What Does This Mean for Investors?
For investors, Qualcomm presents a complex risk-reward profile, characterized by significant near-term headwinds in its core business juxtaposed with compelling long-term diversification opportunities. The immediate concern is the deteriorating handset market and the ongoing share losses at major customers like Apple and Samsung. This pressure is reflected in the stock's recent performance, trading at $135.20, down from its 52-week high of $205.95.
While the stock is currently trading at a relatively inexpensive 12x FY27E P/E, as noted by BofA, the lack of near-term catalysts in the mobile segment could limit upside. The consensus analyst price target of $161.50 suggests a potential upside, but BofA's more conservative $145 target highlights the division in Wall Street sentiment. Investors should closely monitor Qualcomm's Q2 2026 earnings on April 29 for further clarity on guidance and the impact of memory shortages.
The long-term bull case hinges on Qualcomm's successful pivot into automotive, IoT, and PC markets. The $45 billion automotive design-win pipeline and the potential for significant PC market share gains are compelling growth drivers. However, these newer segments will take time to scale and may not fully offset the drag from the handset business in the immediate future. The ongoing Arm litigation, with a trial scheduled for later in 2026, also represents a significant "cloud" over the stock, adding an element of regulatory risk.
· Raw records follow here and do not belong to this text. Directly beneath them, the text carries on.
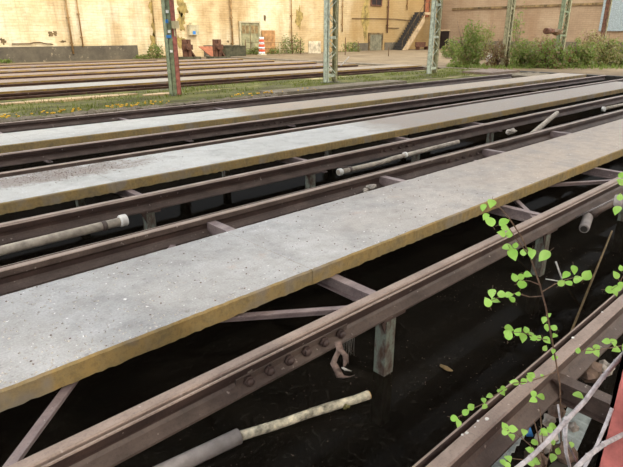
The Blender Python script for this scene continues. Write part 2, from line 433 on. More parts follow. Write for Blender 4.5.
rails['g'] = rail(RY['g'], 1, -3, 21.85, 'rusty grooved rail bordering the mossy green strip')
def fishplate(key, xs, side, z=-.108, r=.022):
    y = RY[key]+side*.012; x0, x1 = xs[0]-.07, xs[-1]+.07
    q = MB(); prof = [(0,-.058),(.018,-.05),(.016,-.03),(.010,0),(.012,.03),(.022,.044),(.03,.052),(0,.052)]
    prof = [(0,.042),(.012,.03),(.010,0),(.012,-.018),(0,-.018)]
    q.prism([(side*a, b) for a, b in prof], x0, x1, 0, Matrix.Translation((0, y, z)))
    fp = q.build('fishplate', M['rust'], rails[key], (x0, y, z))
    for x in xs:
        b = MB(); yy = y+side*.016
        b.tube([(x,yy,z),(x,yy+side*.020,z)], r*1.1, 0, 6)
        b.tube([(x,yy+side*.018,z),(x,yy+side*.032,z),(x,yy+side*.042,z)], [r*.95,r*.8,r*.3], 0, 12)
        b.build('bolt', M['rust_and_shade'], fp, (x, yy, z))
fishplate('b', [1.32,1.455,1.593,1.721,1.86,1.995], -1, -.118, .027)
fishplate('d', [ony(u, v, 4.95).x for u, v in ((387,149),(394,148),(402,146.5),(409,145),(416,143.5))], -1, -.085, .018)
fishplate('c', [ony(u, v, 3.95).x for u, v in ((449,165),(456,162),(463,159),(470,156),(477,153))], -1, -.085, .018)
fishplate('f', [ony(u, v, 8.15).x for u, v in ((258,125),(264,124.5),(270,124),(276,123.5),(282,123))], -1, -.085, .018)

# far tracks
FX = [24.0, 22.5, 22.5, 22.0, 22.0, 17.5]
for i in range(6):
    y = 16.15+3.3*i
    for j in (0, 1):
        rail(y+j, 1-2*j, 2.0, FX[i], '%s rail of the %s far track beyond the mossy strip' % (('front','back')[j], ORD[i]), ('rust_far','rust_far','rust_far'), -.03, 'far_rail', 'far rails in the yard')
    if i < 5:
        q = MB(); q.box((3.0,y+1.35,-.16),(FX[i]+.3,y+2.75,.0)); q.mi[2] = 1
        lab = ('pale' if i == 0 else 'tan')+' concrete strip behind the %s far track beyond the moss' % ORD[i]
        tag(q.build('far_walkway', [M['slab_far' if i == 0 else 'slab_tan'], M['edge_far']], None, (3.0,y+1.35,-.16)), lab, 'walkway', 'far concrete strips')

# ------------------------------------------------------------------ walkway slabs
def slab(x0, x1, y0, y1, zt, th, mat, edge, label, seed):
    q = MB(); rr = random.Random(seed); n = int((x1-x0)/.035)
    g = .001; x0 += g; x1 -= g
    rows = []
    for i in range(n+1):
        x = x0+(x1-x0)*i/n
        j1 = rr.uniform(-.003,.003); j2 = rr.uniform(-.006,.006); j3 = rr.uniform(-.005,.004)
        rows.append([(x,y0+.012+j1,zt),(x,y0+j1,zt-.012),(x,y0+.004+j2*.5,zt-th+j3),(x,y1,zt-th+j3),(x,y1+j1,zt-.012),(x,y1-.012+j1,zt)])
    k = 6; vs = [v for r_ in rows for v in r_]; q.add(vs, [], 0)
    cols = [1,1,0,1,1,0]
    for i in range(n):
        for j in range(k):
            q.f.append((i*k+j,(i+1)*k+j,(i+1)*k+(j+1)%k,i*k+(j+1)%k)); q.mi.append(cols[j]); q.sm.append(False)
    q.f.append(tuple(range(k))); q.mi.append(1); q.sm.append(False)
    q.f.append(tuple(n*k+j for j in range(k-1,-1,-1))); q.mi.append(1); q.sm.append(False)
    return tag(q.build('walkway_slab', [M[mat], M[edge]], None, (x0,(y0+y1)/2,zt-th)), label, 'walkway slab', 'concrete walkway slabs')
B = 2.32
spans = [(-2.4,B),(B,3*B),(3*B,5*B),(5*B,7*B),(7*B,9*B),(9*B,23.7)]
W = [('nearest', 2.48, 3.54, ['slab_grey']*4, 'edge_ochre', 4),
     ('middle', 5.70, 6.79, ['slab_white']*5, 'edge_ochre', 5),
     ('farthest near', 8.86, 9.98, ['slab_white_b']*6, 'edge_ochre', 6)]
TH = .115
for nm, y0, y1, mts, ed, cnt in W:
    for i in range(cnt):
        place = 'leftmost' if i == 0 else ('%s from the left' % ORD[i])
        col = {'slab_grey':'speckled grey','slab_white':'pale whitish','slab_white_b':'pale'}[mts[i]] if i < 2 else 'dusty brownish'
        slab(spans[i][0], spans[i][1], y0, y1, 0, TH, mts[i], ed if i < 3 else 'edge_grey', '%s concrete slab of the %s walkway, %s' % (col, nm, place), i*7+int(y0*10))

# ------------------------------------------------------------------ cross beams, posts, braces
def ibeam_prof(hh, ww, t):
    return [(-ww/2,0),(ww/2,0),(ww/2,-t),(t/2,-t),(t/2,-hh+t),(ww/2,-hh+t),(ww/2,-hh),(-ww/2,-hh),(-ww/2,-hh+t),(-t/2,-hh+t),(-t/2,-t),(-ww/2,-t)]
def beam(x, y0, y1, label, zt=-TH-.004, hh=.105, mat='beam', raised=None):
    q = MB()
    mt = Matrix(((0,-1,0,x),(1,0,0,0),(0,0,1,zt),(0,0,0,1)))
    q.prism([(a, b) for a, b in ibeam_prof(hh, .075, .012)], y0, y1, 0, mt)
    if raised:                                          # packed-up bracket where the beam meets the far rail
        xr = x-.04*x; q.box((xr-.04,raised,zt-.02),(xr+.03,y1,-.045)); q.box((xr-.05,raised,-.055),(xr+.04,y1,-.043)); q.box((xr-.04,raised,zt-.03),(x+.037,y1,zt-.015))
    return tag(q.build('cross_beam', M[mat], None, (x,(y0+y1)/2,zt-hh)), label, 'cross beam', 'cross beams between the rails')
for i, x in enumerate((2.54,5.05,7.49,9.85)):
    beam(x, RY['b']+.015, RY['c']-.015, 'mauve rusty cross beam under the nearest walkway, %s from the left' % ORD[i], raised=3.60)
for i, x in enumerate((2.46,4.97,7.35,9.75)):
    beam(x, RY['d']+.015, RY['e']-.015, 'mauve rusty cross beam under the middle walkway, %s from the left' % ORD[i])
for i, x in enumerate((2.42,4.8,7.2)):
    beam(x, RY['f']+.015, RY['g']-.015, 'mauve rusty cross beam under the farthest near walkway, %s from the left' % ORD[i])
beam(2.47, .05, RY['a']-.015, 'rusty cross beam behind the red column at bottom right', -.085, .12, 'rust')

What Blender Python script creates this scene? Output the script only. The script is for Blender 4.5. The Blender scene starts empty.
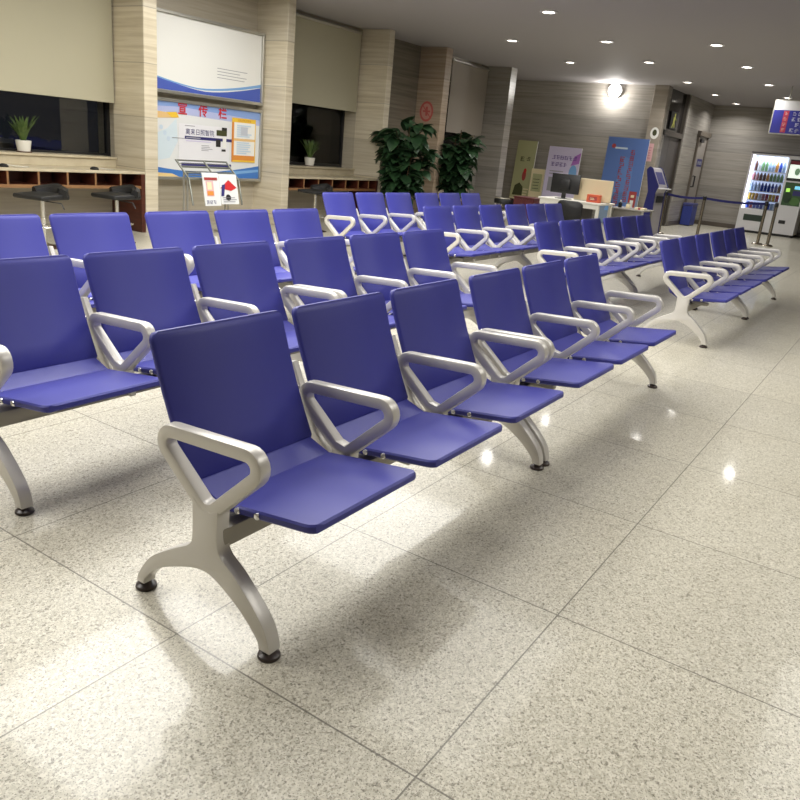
import bpy, bmesh, math, random
from mathutils import Vector, Matrix
C = bpy.context.scene.collection
random.seed(7)
PI = math.pi

# ------------------------------------------------------------------ materials
def lin(c):
    r = []
    for v in c:
        v /= 255.0
        r.append(v/12.92 if v <= .04045 else ((v+.055)/1.055)**2.4)
    return (*r, 1)
MATS = {}
def mat(name, col, rough=.5, metal=0., emit=None, strength=0., bump=None, var=None, coat=0., spec=.5):
    if name in MATS: return MATS[name]
    m = bpy.data.materials.new(name); m.use_nodes = True
    nt = m.node_tree; b = nt.nodes['Principled BSDF']
    b.inputs['Base Color'].default_value = lin(col)
    b.inputs['Roughness'].default_value = rough
    b.inputs['Metallic'].default_value = metal
    b.inputs['Coat Weight'].default_value = coat
    b.inputs['Specular IOR Level'].default_value = spec
    if emit:
        b.inputs['Emission Color'].default_value = lin(emit)
        b.inputs['Emission Strength'].default_value = strength
    if bump or var:
        tc = nt.nodes.new('ShaderNodeTexCoord')
    if bump:
        n = nt.nodes.new('ShaderNodeTexNoise'); n.inputs['Scale'].default_value = bump[0]
        bp = nt.nodes.new('ShaderNodeBump'); bp.inputs['Strength'].default_value = bump[1]
        bp.inputs['Distance'].default_value = .002
        nt.links.new(tc.outputs['Object'], n.inputs['Vector'])
        nt.links.new(n.outputs['Fac'], bp.inputs['Height']); nt.links.new(bp.outputs['Normal'], b.inputs['Normal'])
    if var:   # (scale vector, second colour)
        mp = nt.nodes.new('ShaderNodeMapping'); mp.inputs['Scale'].default_value = var[0]
        n = nt.nodes.new('ShaderNodeTexNoise'); n.inputs['Scale'].default_value = 1; n.inputs['Detail'].default_value = 4
        r = nt.nodes.new('ShaderNodeValToRGB'); r.color_ramp.elements[0].position = .3; r.color_ramp.elements[1].position = .7
        r.color_ramp.elements[0].color = lin(col); r.color_ramp.elements[1].color = lin(var[1])
        nt.links.new(tc.outputs['Object'], mp.inputs['Vector']); nt.links.new(mp.outputs['Vector'], n.inputs['Vector'])
        nt.links.new(n.outputs['Fac'], r.inputs['Fac']); nt.links.new(r.outputs['Color'], b.inputs['Base Color'])
    MATS[name] = m
    return m

def mathn(nt, op, a, b=None, c=None):
    n = nt.nodes.new('ShaderNodeMath'); n.operation = op
    for i, v in enumerate((a, b, c)):
        if v is None: continue
        if isinstance(v, (int, float)): n.inputs[i].default_value = v
        else: nt.links.new(v, n.inputs[i])
    return n.outputs[0]
def mixc(nt, fac, a, b):
    n = nt.nodes.new('ShaderNodeMix'); n.data_type = 'RGBA'
    for i, v in ((0, fac), (6, a), (7, b)):
        if isinstance(v, (int, float)): n.inputs[i].default_value = v
        elif isinstance(v, tuple): n.inputs[i].default_value = v
        else: nt.links.new(v, n.inputs[i])
    return n.outputs[2]
def noise(nt, vec, scale, detail=2, rough=.5):
    n = nt.nodes.new('ShaderNodeTexNoise'); n.inputs['Scale'].default_value = scale
    n.inputs['Detail'].default_value = detail; n.inputs['Roughness'].default_value = rough
    nt.links.new(vec, n.inputs['Vector']); return n.outputs['Fac']
def ramp(nt, fac, stops):
    r = nt.nodes.new('ShaderNodeValToRGB'); e = r.color_ramp.elements
    while len(e) < len(stops): e.new(.5)
    for k, (p, c) in enumerate(stops): e[k].position = p; e[k].color = c
    nt.links.new(fac, r.inputs['Fac']); return r.outputs['Color']

def floor_material():
    m = bpy.data.materials.new('polished_granite'); m.use_nodes = True
    nt = m.node_tree; b = nt.nodes['Principled BSDF']
    tc = nt.nodes.new('ShaderNodeTexCoord'); v = tc.outputs['Object']
    sp = nt.nodes.new('ShaderNodeSeparateXYZ'); nt.links.new(v, sp.inputs[0])
    def joint(axis, off, pitch, w):
        a = mathn(nt, 'DIVIDE', mathn(nt, 'SUBTRACT', sp.outputs[axis], off), pitch)
        fr = mathn(nt, 'FRACT', a)
        d = mathn(nt, 'MULTIPLY', mathn(nt, 'MINIMUM', fr, mathn(nt, 'SUBTRACT', 1., fr)), pitch)
        return mathn(nt, 'LESS_THAN', d, w), mathn(nt, 'FLOOR', a)
    jx, ix = joint('X', 1.2275, .838, .0026); jy, iy = joint('Y', .632, .81, .0023)
    jj = mathn(nt, 'MAXIMUM', jx, jy)
    cm = nt.nodes.new('ShaderNodeCombineXYZ'); nt.links.new(ix, cm.inputs[0]); nt.links.new(iy, cm.inputs[1])
    wn = nt.nodes.new('ShaderNodeTexWhiteNoise'); nt.links.new(cm.outputs[0], wn.inputs['Vector'])
    vo = nt.nodes.new('ShaderNodeTexVoronoi'); vo.inputs['Scale'].default_value = 165; nt.links.new(v, vo.inputs['Vector'])
    sv = nt.nodes.new('ShaderNodeSeparateXYZ'); nt.links.new(vo.outputs['Color'], sv.inputs[0])
    s1 = mathn(nt, 'ADD', mathn(nt, 'MULTIPLY', sv.outputs[0], .6), mathn(nt, 'MULTIPLY', noise(nt, v, 60, 3, .7), .4))
    c1 = ramp(nt, s1, [(.18, lin((134, 130, 117))), (.28, lin((180, 176, 162))), (.52, lin((198, 195, 181))), (.80, lin((217, 214, 202)))])
    s2 = noise(nt, v, 260, 0, .5)
    c2 = ramp(nt, s2, [(.29, (.25, .24, .22, 1)), (.37, (1, 1, 1, 1))])
    mul = nt.nodes.new('ShaderNodeMix'); mul.data_type = 'RGBA'; mul.blend_type = 'MULTIPLY'; mul.inputs[0].default_value = .75
    nt.links.new(c1, mul.inputs[6]); nt.links.new(c2, mul.inputs[7])
    tint = mixc(nt, wn.outputs['Value'], (.90, .89, .87, 1), (1., .985, .955, 1))
    mu2 = nt.nodes.new('ShaderNodeMix'); mu2.data_type = 'RGBA'; mu2.blend_type = 'MULTIPLY'; mu2.inputs[0].default_value = 1
    nt.links.new(mul.outputs[2], mu2.inputs[6]); nt.links.new(tint, mu2.inputs[7])
    s3 = noise(nt, v, 1.7, 4, .6)
    c3 = ramp(nt, s3, [(.3, (.93, .92, .90, 1)), (.7, (1, 1, 1, 1))])
    mu3 = nt.nodes.new('ShaderNodeMix'); mu3.data_type = 'RGBA'; mu3.blend_type = 'MULTIPLY'; mu3.inputs[0].default_value = 1
    nt.links.new(mu2.outputs[2], mu3.inputs[6]); nt.links.new(c3, mu3.inputs[7])
    col = mixc(nt, mathn(nt, 'MULTIPLY', jj, .8), mu3.outputs[2], lin((88, 84, 74)))
    nt.links.new(col, b.inputs['Base Color'])
    rr = nt.nodes.new('ShaderNodeMapRange'); rr.inputs['To Min'].default_value = .34; rr.inputs['To Max'].default_value = .42
    b.inputs['Coat Weight'].default_value = .22; b.inputs['Coat Roughness'].default_value = .075; b.inputs['Coat IOR'].default_value = 1.5
    nt.links.new(s3, rr.inputs['Value']); nt.links.new(rr.outputs[0], b.inputs['Roughness'])
    b.inputs['Specular IOR Level'].default_value = .4
    return m

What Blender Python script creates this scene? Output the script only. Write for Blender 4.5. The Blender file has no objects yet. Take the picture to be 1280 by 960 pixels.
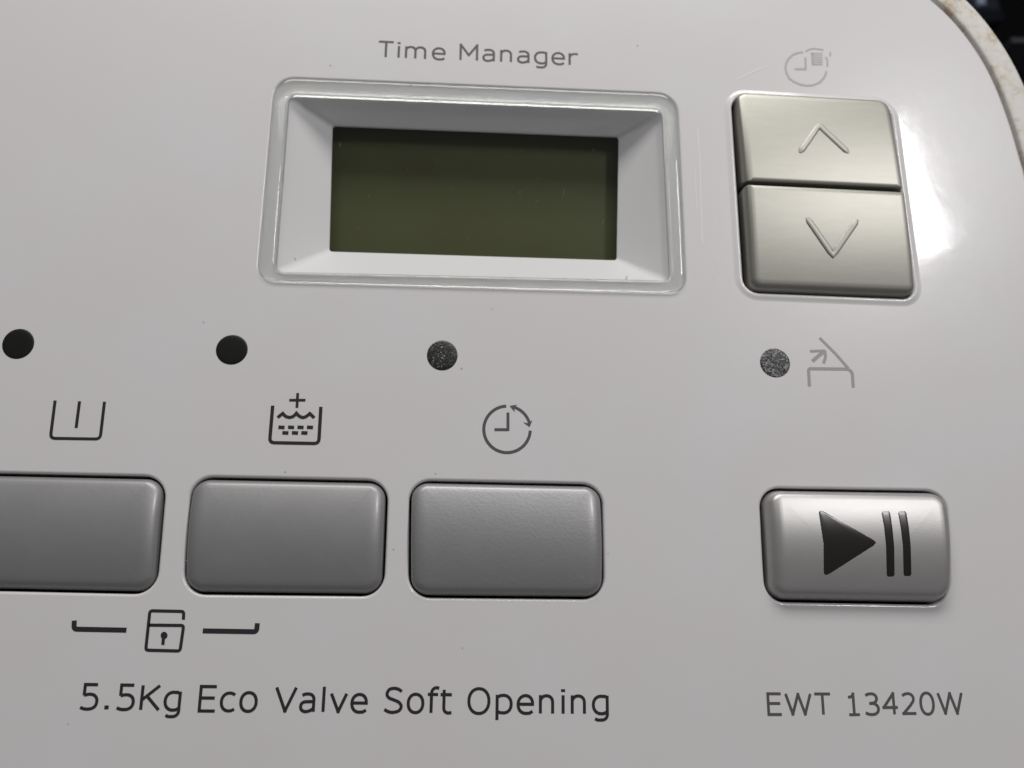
import bpy, math, random
from mathutils import Vector, Matrix, geometry, noise
random.seed(7)
S = bpy.context.scene
COL = S.collection
MM = 0.001

# ------------------------------------------------------------------ camera
FPX = 1100.0                       # focal length in photograph pixels (1280 x 960)
RX, RY, RZ = math.radians(13.998), math.radians(3.156), math.radians(-0.649)
ROT = (Matrix.Rotation(RZ, 3, 'Z') @ Matrix.Rotation(RY, 3, 'Y') @ Matrix.Rotation(RX, 3, 'X'))
def flip(v): return Vector((v[0], -v[1], -v[2]))
c_right = flip(ROT @ Vector((1, 0, 0))); c_up = -flip(ROT @ Vector((0, 1, 0))); c_fwd = flip(ROT @ Vector((0, 0, 1)))
CAM = -110.0 * c_fwd               # millimetres; the panel face is the plane z = 0
cam = bpy.data.cameras.new('camera'); cam_o = bpy.data.objects.new('camera', cam); COL.objects.link(cam_o)
cam.sensor_width = 36; cam.lens = FPX / 1280 * 36; cam.clip_start = 0.005; cam.clip_end = 50
m = Matrix((c_right, c_up, -c_fwd)).transposed().to_4x4(); m.translation = CAM * MM
cam_o.matrix_world = m
cam.dof.use_dof = True; cam.dof.focus_distance = 0.1035; cam.dof.aperture_fstop = 28
S.camera = cam_o

def ray(px, py):
    return (c_fwd + c_right * ((px - 640) / FPX) - c_up * ((py - 480) / FPX)).normalized()
def at(px, py, h=0.0):
    """where the line of sight of a photograph pixel meets the height h (mm) over the panel"""
    d = ray(px, py); t = (h - CAM.z) / d.z
    return Vector((CAM.x + d.x * t, CAM.y + d.y * t))

# ------------------------------------------------------------------ light
S.view_settings.view_transform = 'Standard'; S.view_settings.look = 'None'
S.view_settings.exposure = 0.05; S.view_settings.gamma = 1.0
W = bpy.data.worlds.new('World'); S.world = W; W.use_nodes = True
W.node_tree.nodes['Background'].inputs[0].default_value = (0.99, 0.97, 1.0, 1)
W.node_tree.nodes['Background'].inputs[1].default_value = 0.165

def area_lamp(name, loc, xaxis, target, sx, sy, power, color):
    l = bpy.data.lights.new(name, 'AREA'); l.shape = 'RECTANGLE'; l.size = sx; l.size_y = sy
    l.energy = power; l.color = color
    o = bpy.data.objects.new(name, l); COL.objects.link(o)
    z = (loc - target).normalized(); x = (xaxis - z * xaxis.dot(z)).normalized(); y = z.cross(x)
    mm = Matrix((x, y, z)).transposed().to_4x4(); mm.translation = loc; o.matrix_world = mm
    return o
def mirror_point(px, py, dist):
    p = at(px, py); d = ray(px, py); r = Vector((d.x, d.y, -d.z))
    return Vector((p.x, p.y, 0)) * MM + r * dist
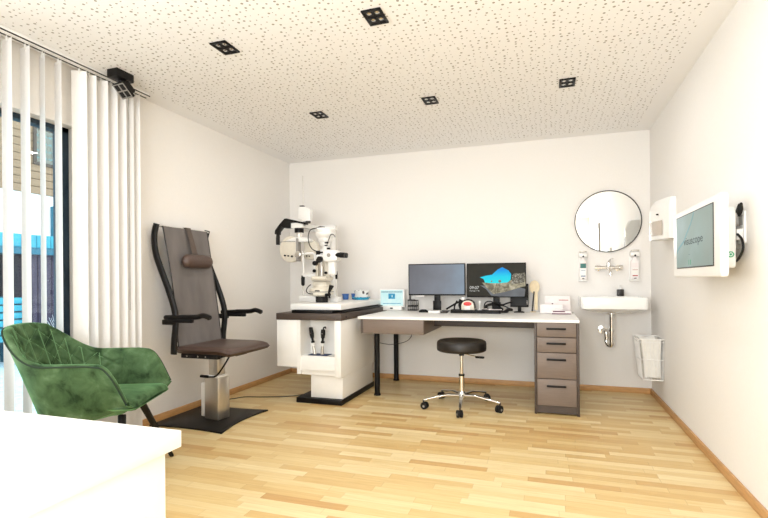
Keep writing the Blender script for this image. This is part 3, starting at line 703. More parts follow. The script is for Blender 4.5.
def wing(cx, cz, rx, rz, y, th, flip):
    b = MB()
    def P(a): # half-moon: straight inner edge, round outer edge
        x = math.cos(a) * rx; z = math.sin(a) * rz
        if flip * x > .55 * rx: x = flip * .55 * rx
        return (cx + x, cz + z)
    b.prism([P(2 * PI * k / 48) for k in range(48)], y - th, y + th, 'y', .012); return b
wb(wing(.320, 1.428, .130, .138, -.62, .034, 1), 'lens_wing', 'cream_plastic', ph)
wb(wing(.505, 1.425, .105, .110, -.56, .034, -1), 'lens_wing', 'cream_plastic', ph)
b = MB(); b.tube([(.205, -.657, 1.505), (.30, -.66, 1.512), (.385, -.657, 1.506)], .004, seg=6); wb(b, 'wing_seam', 'grey_plastic', ph)
b = MB(); b.prism([(.26, 1.515), (.36, 1.55), (.50, 1.545), (.56, 1.52), (.55, 1.50), (.27, 1.50)], -.655, -.56, 'y', .004); wb(b, 'top_bridge', 'white_plastic', ph)
for x_, z_, r_ in ((.262, 1.362, .009), (.302, 1.357, .008), (.345, 1.352, .010), (.395, 1.350, .008), (.445, 1.352, .007), (.485, 1.355, .008), (.515, 1.352, .006)):
    wb(MB().cyl((x_, -.668 if x_ < .4 else -.607, z_), (x_, -.63 if x_ < .4 else -.58, z_), r_), 'lens_dial', 'black', ph)
b = MB(); b.lathe([(0, 0), (.03, 0), (.034, .006), (.022, .012), (.016, .012), (0, .010)], (.42, -.668, 1.37), 24, Matrix.Rotation(PI / 2, 4, 'X')); wb(b, 'aperture_ring', 'steel', ph)
wb(MB().bb((.392, -.665, 1.30), (.420, -.60, 1.54), .006), 'nose_bridge', 'grey_plastic', ph)

ph.location.x += .026
# ------------------------------------------------------------------ slit lamp with chin rest
sl = thing('slit_lamp', 'white slit lamp microscope with black eyepieces on round black foot', 'slit lamp', (.825, -.90, .885))
Y0 = -.90
wb(MB().lathe([(0, 0), (.058, 0), (.060, .006), (.060, .052), (.055, .062), (0, .062)], (.828, Y0, .8855), 32), 'foot', 'rubber', sl)
b = MB(); b.lathe([(0, 0), (.075, 0), (.112, .014), (.118, .04), (.108, .075), (.085, .092), (0, .092)], (.825, Y0, .945), 32); b.box((.80, Y0 + .06, 1.06), (.15, .14, .06), .018); wb(b, 'base_casting', 'cream_plastic', sl)
b = MB(); b.box((.815, Y0 + .03, 1.115), (.19, .13, .04), .016); b.cyl((.755, Y0 - .05, 1.12), (.905, Y0 - .05, 1.12), .020); b.lathe([(0, 0), (.085, 0), (.085, .022), (0, .022)], (.83, Y0, 1.038), 32); wb(b, 'carriage', 'cream_plastic', sl)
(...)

Ultimately, investors need to weigh the current challenges against the company's strategic diversification and technological leadership in emerging areas like Edge AI and 6G development. While the stock may face continued volatility, its strong dividend yield of 2.60% and commitment to cash returns could appeal to income-focused investors willing to ride out the near-term turbulence. The narrative for Qualcomm is shifting from mobile dominance to a broader, more diversified technology play.
Qualcomm is navigating a challenging period, with its traditional strengths under pressure. While the road ahead in mobile may be bumpy, the company's strategic investments in automotive, IoT, and AI-powered PCs offer a compelling vision for future growth. Investors should brace for near-term volatility but keep a keen eye on the execution of its diversification strategy, which will ultimately determine its long-term value.